The fact that Nick Griffin has travelled to Syria on a fact-finding mission may surprise some, but this is not the first time the BNP leader has traveled to the Middle East.
Nick Griffin has revealed he is in Syria, after leaving the UK on Sunday and travelling to the war-torn country via Lebanon.
Griffin, leader of the beleaguered British National Party, whose fortunes have waned since the 2010 local elections, claims he has travelled to the Arab nation to find out about rebel groups being offered funding by William Hague, who he claims are jihadists.
BNP spokesman Simon Darby revealed that Griffin was invited as part of a delegation of European politicians along with representatives from Poland, Russia and Belgium.

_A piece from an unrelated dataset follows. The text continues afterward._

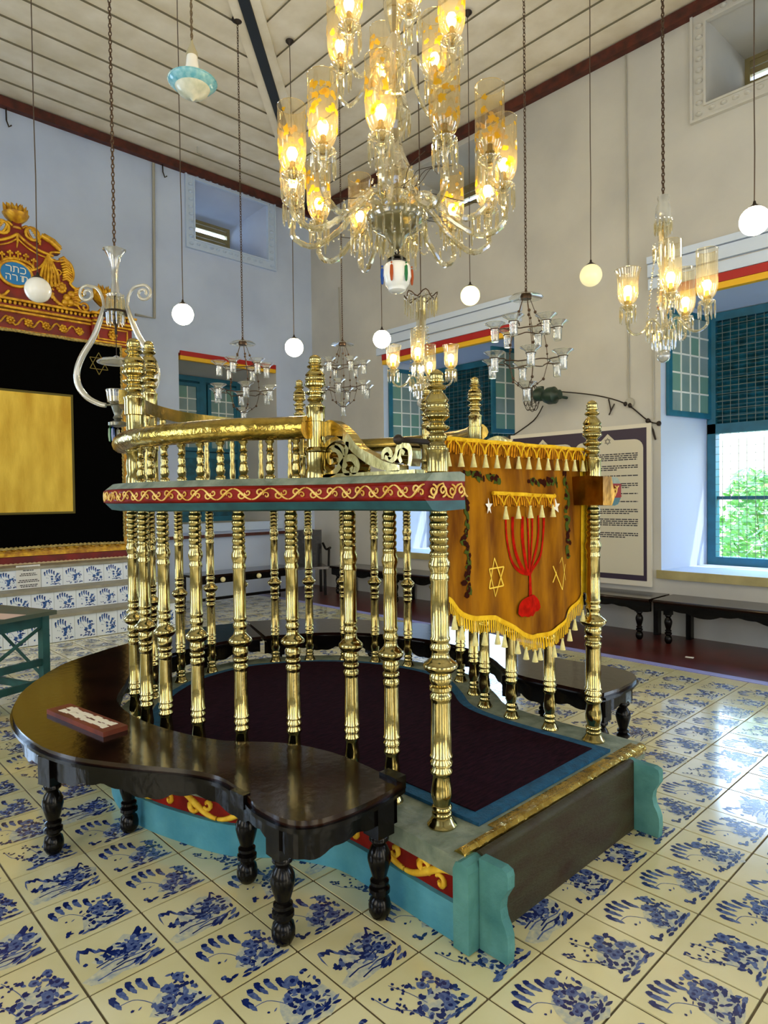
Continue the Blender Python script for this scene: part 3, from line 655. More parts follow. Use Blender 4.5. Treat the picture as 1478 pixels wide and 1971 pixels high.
bracket(.235, 0); bracket(1.41, 1)
# iron rod across the entrance that carries the cloth
mb = MB(); mb.tube([(.13, .485, 1.712), (1.50, .51, 1.712)], .011, 10); mb.sphere((.13, .485, 1.712), .019, 10); mb.sphere((1.5, .51, 1.712), .015, 10)
tag(mb.build('curtain_rod', IRON), 'thin dark rod resting across the platform entrance, yellow velvet cloth hung on it', 'rod')

# rug
P = off(-.075); P = [(P[0][0]+.01, .29)]+[p for p in P if p[1] > .5]+[(P[-1][0]-.01, .29)]
rg = thing('rug', 'dark maroon rug with a blue edge band covering the platform floor', 'rug', (0, 0, 0))
mb = MB(); mb.prism(P, .299, .312); mb.build('edge_band', RUGB, rg, smooth=30, fix=True)
cx_, cy_ = .82, 1.6
P2 = off(-.075-.058); P2 = [(P2[0][0]+.01, .29+.062)]+[p for p in P2 if p[1] > .52]+[(P2[-1][0]-.01, .29+.062)]
mb = MB(); mb.prism(P2, .3125, .3165); mb.build('carpet_field', RUG, rg, smooth=30, fix=True)

# ---------------------------------------------------------------- velvet cloth
def cy_f(x, z): return .47+.013*math.sin(x*21+.9*math.sin(z*4))*(.5+.5*math.sin(x*6+2))+.006*math.sin(x*47+z*6)+(.012 if z < 1.7 else .0)-.02*max(0, min(1, (1.72-z)*4))
bot = cr([(.34, 1.11), (.381, 1.09), (.449, 1.032), (.53, 1.005), (.653, .992), (.75, .95), (.853, .893), (.93, .868), (1.019, .862), (1.10, .872), (1.168, .897), (1.225, .925), (1.275, .958), (1.34, .99), (1.372, 1.014)], 3)
def zb(x):
    for i in range(1, len(bot)):
        if bot[i][0] >= x:
            f = (x-bot[i-1][0])/(bot[i][0]-bot[i-1][0]+1e-9); return bot[i-1][1]+f*(bot[i][1]-bot[i-1][1])
    return bot[-1][1]
clo = thing('altar_cloth', 'golden brown velvet cloth embroidered with a red menorah, yellow tasselled fringe', 'cloth', (0, 0, 0))
XA, XB, ZT = .335, 1.372, 1.724
mb = MB(); nx, nz = 90, 26
def ropt(x, z, o): return (x, cy_f(x, z)+o, z)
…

President Bashar al-Assad‘s regime is reported to have invited the far-right MEP to take part in a fact-finding mission, Griffin tweeted earlier comparing Islamist rebels in Syria to Lee Rigby’s alleged murderers.

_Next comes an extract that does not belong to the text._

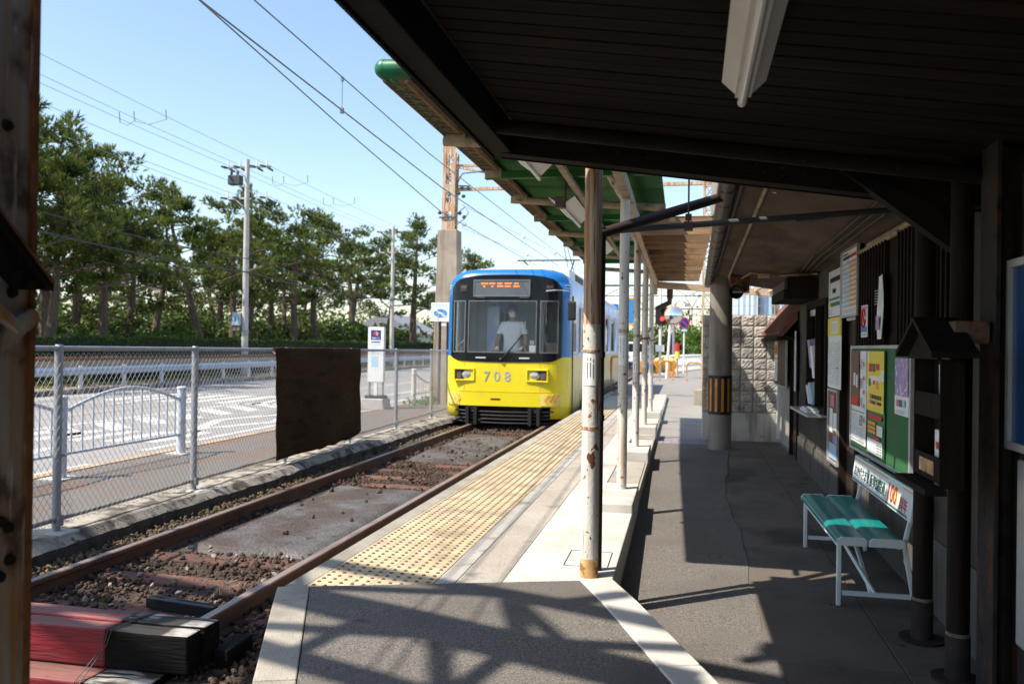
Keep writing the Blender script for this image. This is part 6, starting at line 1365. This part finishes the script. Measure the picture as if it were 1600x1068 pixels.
b = MB(); b.box(-21.2,-20.45,4,78,0,1.58); b.build('core', M['hedge_in'], hg_)
def hfn():
    y = 4+74*rng.random()**1.3; wv = .05*math.sin(y*1.3)+.04*math.sin(y*3.1)
    if rng.random() < .45: return (-20.42+rng.uniform(-.06,.05), y, rng.uniform(.1,1.62+wv))
    return (rng.uniform(-21.2,-20.4), y, 1.58+wv+rng.uniform(-.05,.08))
stuff(leafcloud(26000, hfn, .04, .085).build('leaves', M['hedge'], hg_))
def gfn():
    y = 6+60*rng.random(); return (rng.uniform(-19.3,-18.3), y, abs(rng.normal())*.11*(1+math.sin(y*.9)+.5*math.sin(y*2.3)) if math.sin(y*.9)+.6*math.sin(y*2.3) > .1 else rng.uniform(0,.06))
o = leafcloud(7000, gfn, .04, .11).build('roadside_grass', M['grass']); o['kind'] = 'stuff'; o['label'] = 'patches of grass and weeds behind the guard rail'; o['category'] = 'grass'
def wfn(): return (rng.uniform(-6.7,-6.1), rng.uniform(19.2,23), abs(rng.normal())*.08)
o = leafcloud(420, wfn, .03, .07).build('pavement_weeds', M['shrub']); o['kind'] = 'stuff'; o['label'] = 'weeds at the foot of the concrete gantry pillar'; o['category'] = 'weeds'

# ------------------------------------------------------------------ pines
def pine_mesh(seed, h, lean, spread, bare=.42):
    r_ = random.Random(seed); q = np.random.default_rng(seed); tb = MB(); V = []; F = []
    P_ = []; ox = oy = 0; a0 = r_.uniform(0,6.28)
    for i in range(11):
        t = i/10; P_.append(Vector((math.cos(a0)*lean*h*t**1.2+.25*math.sin(t*5+seed), math.sin(a0)*lean*h*t**1.2+.2*math.sin(t*4+seed*2), h*.94*t)))
    tb.tube(P_, [max(.03,.26*(1-.85*(i/10))*h/9) for i in range(11)], 8)
    def at(t): k = min(int(t*10),9); return P_[k].lerp(P_[k+1], t*10-k)
    def pad(c, rx, rzz, n):
        for _ in range(n):
            d = q.normal(size=3); d /= np.linalg.norm(d); rr = q.random()**.45; p = np.array(c)+d*rr*np.array([rx,rx,rzz])
            ax = d*.8+np.array([0,0,.9])+q.normal(size=3)*.35; ax /= np.linalg.norm(ax); L = q.uniform(.15,.30)
            for _k in range(5):
                dd = ax+q.normal(size=3)*.36; dd /= np.linalg.norm(dd); e = np.cross(dd, q.normal(size=3)); e /= np.linalg.norm(e)+1e-9
                b0 = len(V); V.extend([tuple(p-e*.028), tuple(p+e*.028), tuple(p+dd*L)]); F.append((b0,b0+1,b0+2))
    nl = 14
    for i in range(nl):
        t = bare+(1-bare)*(i+.4*r_.random())/nl; a = a0+i*2.4+r_.uniform(-.5,.5); L = spread*h*(.30*(1-((t-bare)/(1-bare))**1.6)+.07)*r_.uniform(.6,1.25)
        p0 = at(t); p1 = p0+Vector((math.cos(a)*L*.5, math.sin(a)*L*.5, L*r_.uniform(-.02,.22))); p2 = p0+Vector((math.cos(a+.2)*L, math.sin(a+.2)*L, L*r_.uniform(.0,.40)))
        rr = .075*h/9*(1.15-t); tb.tube([p0,p1,p2], [rr,rr*.7,rr*.3], 5, cap=False)
        sz = .047*h*r_.uniform(.75,1.25); pad(p2, sz*1.35, sz*.58, 44); pad(p1+Vector((r_.uniform(-.4,.4),r_.uniform(-.4,.4),.18)), sz*1.15, sz*.5, 30)
        for k in range(3):
            aa = a+r_.uniform(-1.2,1.2); l2 = L*r_.uniform(.3,.6); s_ = p1.lerp(p2, r_.uniform(0,.9)); e_ = s_+Vector((math.cos(aa)*l2, math.sin(aa)*l2, l2*r_.uniform(.1,.55)))
            tb.tube([s_,e_], [rr*.45,rr*.15], 4, cap=False); pad(e_, sz*r_.uniform(.75,1.1), sz*.5, 24)
    top = at(1.0)
    for k in range(4): pad(top+Vector((r_.uniform(-.4,.4),r_.uniform(-.4,.4),r_.uniform(-.5,.35))), .05*h, .05*h, 28)
    cb = MB(); cb.add(V, F); return tb, cb
PV = []
for sd_, h, ln, sp, br in ((1,8.8,.05,.95,.34),(2,9.4,.13,1.05,.40),(3,8.0,.22,1.2,.42),(4,8.6,.08,1.05,.38),(5,7.6,.16,.95,.36),(6,9.0,.05,.85,.45)):
    tb_, cb_ = pine_mesh(sd_, h, ln, sp, br)
    r_ = thing('pine_tree', 'x', 'tree', (0,0,0), 'pines beyond the hedge'); tb_.build('trunk', M['bark'], r_, smooth=True); c_ = cb_.build('crown', M['pine'], r_)
    PV.append((r_, h, [False]))
# camera-independent list: x, y, height, variety, turn, label
TR = [(-23.0,23.5,10.4,0,0.3,'dense tall pine at the far left, its crown cut by the rusty column'),(-24.5,27.5,9.6,1,1.0,'tallest pointed pine second from the rusty column'),
 (-23.2,26.2,8.2,4,2.2,'bushy pine with low branches just right of the rusty column'),(-27.0,32.0,9.6,2,4.1,'broad leaning pine with a long bare branch reaching right'),
 (-23.8,30.5,8.8,5,5.0,'slim straight pine between the leaning trunks at left'),(-25.2,36.2,8.2,3,.6,'pine with a crooked bare trunk left of the utility pole'),
 (-23.6,37.6,9.2,2,2.6,'wide-crowned pine just left of the tall utility pole'),(-28.5,38.5,8.0,1,3.3,'pine standing deeper in, left of the utility pole'),
 (-24.6,43.8,10.6,0,1.9,'pointed pine just right of the tall utility pole'),(-23.4,46.4,9.8,3,5.3,'pine with a pale curved trunk right of the utility pole'),
 (-26.5,50.5,9.8,4,.2,'round dense pine in the middle of the row'),(-24.2,52.0,10.6,5,3.9,'upright pine behind the dark cloth'),
 (-23.6,56.5,10.9,1,2.9,'pine with a dark forked trunk above the bus stop sign'),(-26.0,60.0,9.2,2,4.6,'pine leaning left above the bus stop sign'),
 (-22.6,62.5,10.4,3,1.2,'feathery pine between the plain pole and the bus stop sign'),(-21.5,64.5,12.0,0,4.4,'last tall pine, right of the plain utility pole'),
 (-20.5,74.0,10.2,4,2.0,'small pine partly behind the concrete gantry pillar'),(-30,30,8.4,5,.9,'deeper pine at the far left behind the dense one'),(-21.9,21.0,9.8,4,3.6,'pine half hidden behind the rusty column'),(-24.8,33.6,7.4,0,3.0,'full green pine between the bare-branched pine and the crooked one'),(-24.0,40.6,7.8,5,1.4,'narrow pine directly behind the tall utility pole'),(-27.5,45.0,8.6,1,.5,'deeper pine between the pointed pine and the round dense one'),(-28.0,55.0,9.0,3,2.2,'deeper pine just left of the forked pine'),(-26.5,24.5,9.6,2,5.5,'spreading pine behind the tall pine at the far left'),
 (-31,42,8.0,0,2.4,'deeper pine showing between trunks left of the pole'),(-32,52,8.2,3,3.1,'deeper pine behind the round dense one'),(-31,64,8.2,1,5.8,'deeper pine behind the feathery one')]
for (x,y,h,v,a,lab) in TR:
    r_, h0, used = PV[v]
    if not used[0]: t = r_; used[0] = True; t.location = (x,y,0); t['label'] = lab; t.rotation_euler = (0,0,a)
    else: t = dup(r_, (x,y,0), lab, a)
    t.scale = (h/h0,)*3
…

Posting to Twitter Griffin posed the question: “Why turn stable secular state into Iraq-style hell of sectarian hate?” and compared Damascus to Belfast during the height of the conflict in Northern Ireland.
This is not Griffin’s first trip to the Middle East. The far-right figurehead tried to form unusual alliances before in the region during his time with the National Front.
Inspired by the ideas of Italian fascists, Griffin attempted to build contacts with Colonel Gaddafi‘s Libya in the late 80s as a leading member of the National Front’s “political soldier” faction.
Griffin was pursuing an ideology called “third positionism”, which saw itself as being beyond the left-right spectrum of politics, opting instead for an ultranationalism that supports the creation of racially homogenous communities.
Guided by this ideology, Griffin openly backed black separatist Louis Farrakhan in the nationalist magazine Bulldog and called for nationalists to support Iran’s Ayatollah Khomeini.
He met with representatives of the Gaddafi regime in London and even travelled to Libya to try secure support for his party. The trip was unsuccessful but Gaddafi’s Green Book remained a favourite in Griffin’s circles.
At the time, the push for support from Islamic regimes raised eyebrows in the National Front, an organisation known for its hard-line stance on immigration and racist views of members.
National Front News wrote: “Those involved must work to nail the media lies which are used by our enemies to try and divide us and make us afraid to be seen standing side by side with Third Way nations such as Libya and Iran.”
When Gaddafi’s regime was overthrown Griffin was outraged, claiming it was an attempt to “remove any potential state threat to Israel”.
The BNP is not the only far-right party in Europe to try make friends in unusual places, Hungary’s Jobbik party have been building links with Iran based on their mutual dislike for Israel.
The anti-Semitic alliance has seen the Hungarian town of Tiszavasvari, a Jobbik stronghold, twinned with the Iranian city of Ardabil.
Italian fascists CasaPound have long admired Irish republican groups – selling merchandise commemorating IRA hunger striker Bobby Sands. However, their advances were swiftly rejected when Irish republican groups found out.
In Lebanon, where Griffin stopped off on his way to Damascus, the far-right Phalanges party holds five seats in parliament. Launched in 1936, the party was modelled on Spanish and Italian fascist movements.